The retired dragoon sergeant Johann Friedrich Krause was the oldest contributor and also one of the few coming from a poor background. For the fairy tales he contributed, he was given trousers that had been discarded by Wilhelm Grimm.

Dorothea (Dortchen) Wild

Dorothea (Dortchen) Wild | Illustration: Nina Kaun
Mother Hulda | Illustration: Nina Kaun

As a young girl, Wilhelm Grimm's later wife contributed the original version of the fairy tale Mother Hulda to the first edition of the Children's and Household Tales of 1812. From the second edition onwards, the fairy tale was supplemented and changed. Precursors of the motif of two unequal young girls can be found in Italian and French texts as well as older German fairy tales.

Marie Hassenpflug

Marie Hassenpflug | Illustration: Nina Kaun
Sleeping Beauty | Illustration: Nina Kaun

Together with her family, the young, middle-class woman belonged to the early fairytale circle around the Brothers Grimm. Her Huguenot roots explain the similarities between the fairy tales she wrote and French narratives. Sleeping Beauty also shows clear traces of fairy tales from Charles Perrault's collection Histoires ou Contes du temps passé, among others, which the Grimms themselves also described in the notes to the Children's and Household Tales.

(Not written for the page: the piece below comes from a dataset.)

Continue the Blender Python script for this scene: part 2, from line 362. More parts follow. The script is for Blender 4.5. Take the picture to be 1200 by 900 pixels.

Jenny von Droste zu Hülshoff

Jenny von Droste zu Hülshoff | Illustration: Nina Kaun
The Shoes that were Danced to Pieces | Illustration: Nina Kaun

Annette von Droste zu Hülshoff's older sister contributed several fairy tales to the Grimm brothers' collection. The Shoes that were Danced to Pieces was published in the second volume of the first edition in 1815 and edited by Wilhelm Grimm in the following years. The original manuscript by Jenny von Droste zu Hülshoff is preserved in the Grimm estate.

Philipp Otto Runge

Philipp Otto Runge  | Illustration: Nina Kaun
The Fisherman and His Wife | Illustration: Nina Kaun

With this fairy tale in Low German dialect, the Romantic painter provided a kind of ideal type of fairy tale for the Brothers Grimm. The Fisherman and His Wife (originally: Von den Fischer und siine Fru) was included in the first edition of the Children's and Household Tales and corrected and changed in later editions.

Dorothea Viehmann

Dorothea Viehmann | Illustration: Nina Kaun
The Devil with the Three Golden Hairs | Illustration: Nina Kaun

The talented storyteller provided the Brothers Grimm with around 40 fairy tales, a large number of which were included from the second volume in 1815 onwards. The version of The Devil with the Three Golden Hairs that she contributed replaced two previously printed texts with similar motifs from the second edition of the Children's and Household Tales in 1819. Individual elements of the fairy tale can already be found in medieval sources and a Czech novel, for example.

August von Haxthausen

August von Haxthausen | Illustration: Nina Kaun
Town Musicians of Bremen | Illustration: Nina Kaun

Annette von Droste zu Hülshoff's uncle sent more than 60 fairy tale contributions from his family, of which only four can be safely attributed to him. He probably also wrote Town Musicians of Bremen, the origin of which is stated in the Grimm brothers' notes as "from the Paderborn region". Older literary sources of the text are also mentioned here. The fairy tale is included in the Grimm's collection of fairy tales from the second edition onwards.